En effet, tant que nous consommerons chacun plus d’une planète par an, nous priverons quelqu’un ici ou ailleurs, aujourd’hui ou demain, d’un certain droit à la vie, ce qui causera toujours plus d’immigration. Souvent à notre insu, la note s’accumule et est chaque jour plus salée. Toutes les tonnes de CO2 émises lors de notre vie, les pesticides utilisés qui auront détruit la biodiversité et les comportements que nous aurons plébiscités auront conduit à une immigration massive et une diminution de la qualité de vie pour tous. Simplement dire que c’est “de notre faute” est certainement réducteur et fallacieux. Cependant, bien que souvent à notre insu, nous y avons contribué, et si nous ne faisons aujourd’hui rien pour améliorer la situation et atténuer les changements de l’environnement, il ne sera que normal que nous devions nous faire pardonner en partageant nos maisons, nos ressources et notre nourriture, en devenant des puits de carbone et des protecteurs du vivant, pour laisser la nature — nous y compris — faire ce qu’elle fait de mieux depuis des millions d’années, nous protéger… Le rôle de l’humain dans cette nature est donc à redéfinir.

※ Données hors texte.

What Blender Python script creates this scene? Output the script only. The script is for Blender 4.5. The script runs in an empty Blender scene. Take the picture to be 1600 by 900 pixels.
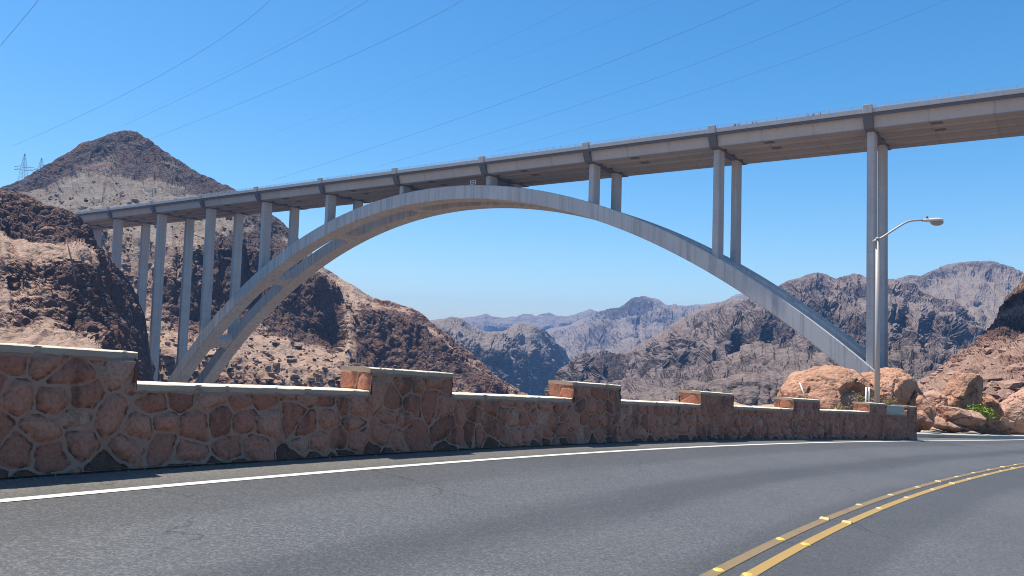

Il va sans dire que de nombreuses personnes agissent pourtant pour aider les immigrants et que de nombreux élans d’entre-aide, de solidarité et de coopération voient le jour à chaque instant. Ces personnes sont absolument nécessaires, mais nous devons aujourd’hui prendre le problème à la racine.
Quelles sont les meilleures choses que nous pouvons faire pour l’immigration?
Prévoir des vêtements, de la nourriture, de l’argent et fournir un toit? Mais à quel point cela sera-t-il utile tant que nous continuerons à rendre leur environnement invivable en prenant l’avion et en consommant (i.e. en polluant) de façon excessive? Tant que nous ne consommerons pas local et végétarien (et surtout sans pesticides), tant que nous consommerons des énergies fossiles qui nourrissent les conflits des régimes comme celui de la Russie, tant que nous promouvrons et normaliserons des comportements de “rêve” insoutenables qui ne devraient pas exister, à quel point les petits sparadraps que certains se démènent à mettre sur ces blessures seront-ils utiles alors que nous continuons collectivement à taper à la hache en même temps?
Redéfinissons les comportements vertueux comme étant “cool” et alignons-nous sur ceux qui les promeuvent: ces personnes mêmes qui sont les victimes de nos comportements, et qui sont pourtant ravies lorsque nous leur rendons visite en tant que touristes. Toutes ces personnes qui n’ont jamais pris l’avion (90% des humains tout de même), ces personnes-là mêmes qui nous idolâtrent alors qu’elles devraient pourtant nous en vouloir à mort de ruiner leur environnement par l’extraction de ressources et la déforestation — pour des choses non-essentielles à notre survie comme du chocolat et du café — pour ensuite leur fermer la porte quand ils ne peuvent plus vivre chez eux. Redéfinissons nos modèles, soyons soutenables, inspirons-nous tous de ceux qui le sont, retrouvons des vies simples et heureuses, où les troubles de l’anxiété causée par les réseaux sociaux ne sont plus la norme.
Car autant nous avons une influence aujourd’hui négative, autant cela signifie que nous pouvons avoir une influence positive à l’échelle globale. Chaque geste compte, que ça soit en valeur absolue ou en terme d’influence, et permet l’adoption de meilleurs comportements par et pour tous.